There are also hints of overcoming hardships as well: “pain will come as advertised” for instance?
W: “It starts off needing to burn something down because you just need to have a new perspective, which can’t always be a comfortable thing. But I think sometimes it takes something extreme like that to be able to move on and maybe do something that you need to do for you. You have to do something extreme for your own personal growth sometimes, or in order to get a different perspective.
“It’s really easy to get into a rut sometimes and it’s hard to change habits. But it’s also referencing being a band for as long as we have. How do you change and evolve while you’re in involved in relationships that have known you for so long and maybe you’ve moved on from how you were 20 years ago?”
How would you describe your evolution over the last 20 years?
W: “We’re more mature. We’re able to communicate better and listen and be compassionate to each other and maybe less ego driven.”
L: “I’d say more open and there’s more calm energy. I guess I could just speak for myself but I feel more calm than I did when we started. More grounded and certain of myself. I feel like we’re all going through that – the forties are a new deal, a good new deal.”

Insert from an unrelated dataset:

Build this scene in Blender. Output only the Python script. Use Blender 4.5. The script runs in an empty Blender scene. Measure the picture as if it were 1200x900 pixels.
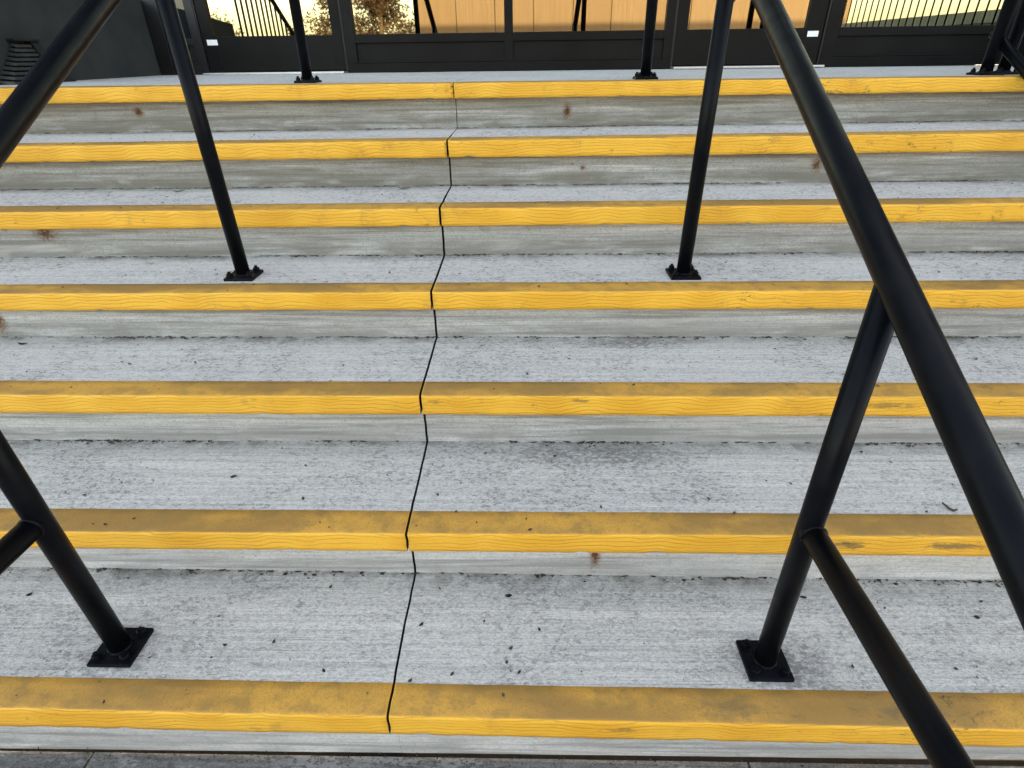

Where are Warpaint at in 2024?
L: “We’ve a tour coming up in May, we’re going to release this song and I feel like we’re probably going to take a little bit of a break. We don’t really have anything on the books for the summer. I think Emily’s going to work on some solo endeavours – it’s kind of ambiguous. We know for the foreseeable future we will be taking some time off, but it’s not like ‘oh, we’re taking a year off or two years off or three years’. After May we know that we won’t be doing anything.”
W: “We’re trying to try to see what’s next for us that’s not the same patterns we’ve been in since 2010, when we signed and started doing album cycles. That was amazing but now things need to shift. So maybe just stepping out of that pattern we’ve been in and seeing what else can we do, like writing songs for the TV show that Stella produced. That kind of thing is a new evolution of what we can do, so just opening the door for that kind of stuff.”
‘Common Blue’ backed by b-side ‘Underneath’ on vinyl on Rough Trade on March 22, 2024.